There is a tradition in Judaism called tzedakah, (pronounced seh-duh-kuh) which very loosely translated means charity.

But while charity involves decision, tzedakah does not: it’s an obligation. Charity is something we decide to give to the unfortunate to offset their adversities. Tzedakah goes beyond giving something to tide people over. Even the indigents who are sustained by charity are compelled to give tzedakah, so that the act of receiving does not leave them without dignity.

I grew up in a spiritual Jewish family where doing for others was not simply a once-a-year holiday occurrence. There wasn’t a day when my father didn’t remind us to share our good fortune with others. He made it clear that doing for others was not a choice we were free to contemplate. It was something we were required to do as naturally as we were expected to draw our next breath.
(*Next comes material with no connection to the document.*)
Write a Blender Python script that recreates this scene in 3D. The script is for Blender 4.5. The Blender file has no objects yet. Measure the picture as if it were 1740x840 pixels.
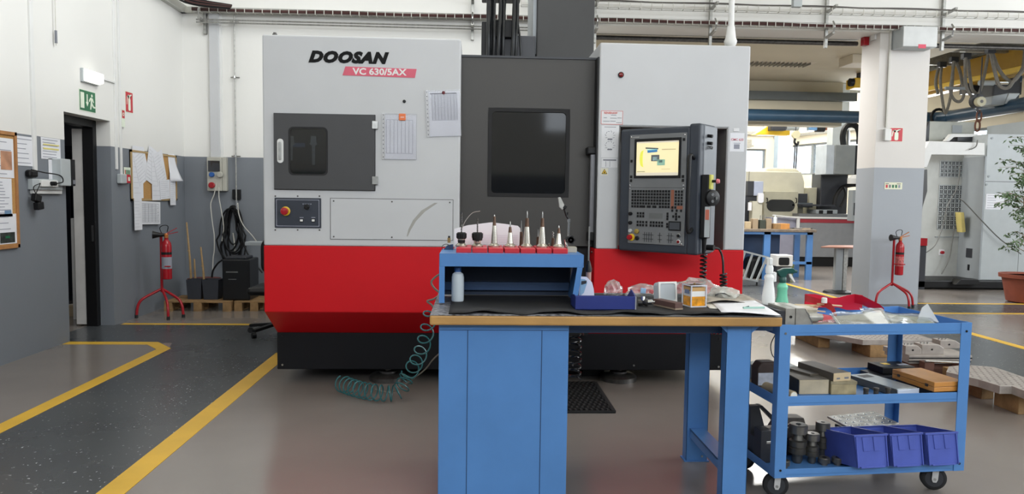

I smile today because I now recognize that we were not even remotely wealthy. My father was a farmer—a “gentleman farmer,” as he humbly referred to himself—who worked hard and died young, never to see the fruits of his labor. There were many weeks when we went without meat, fish or chicken because we couldn’t afford it. Instead, we lived on whatever the land produced—that and Kraft macaroni and cheese. 

But my father said that we were fortunate, and that’s what my brother and I believed.

Growing up, it was not unusual to find a tattered vagrant sitting at our breakfast table. My father, who regularly preached to us about the dangers of hitchhiking, would pick up down-and-out strangers on the road, bring them home and give them a cot to sleep on in our basement. 

In the morning, Mother would prepare them a large, hot breakfast and a bagged lunch. Then my father would slip a $5 bill into their hand—which was a great deal of money for us back in the early ’50s—and drive them to some reasonable destination.

When my brother moved to Manhattan, he regularly filled large shopping bags with peanut butter and jelly, tuna fish sandwiches, apples, oranges and bananas, and walked the streets handing out food to the homeless. As a teenager, I traveled by bus to a neighboring town where I worked summers in an orphanage, without pay.

In our family, doing for others was not viewed as something special. It was simply a part of everyday living.

In today’s complex world of two-paycheck families, high-interest credit card payments, endless carpooling, interminable supermarket lines and time-consuming high-tech communication devices, we barely have time to do for ourselves, much less think about doing for others. 

But there is a simple way to teach our children that we are not solely self-involved. 

In many Jewish homes, you will find a tzedakah box, which is a kind of piggy bank. All end-of-the day loose change from family members’ purses and pockets is placed in this bank. When the bank is full, its contents are donated to a synagogue, a church or a trusted charity. Even in today’s near-cashless world, it’s so easy to do and it’s an invaluable example to set for our children and grandchildren.

Maintaining the spirit of tzedakah throughout the entire year not only has the power to enrich the lives of impoverished recipients, but it enhances and intensifies the quality of each contributor’s life as well.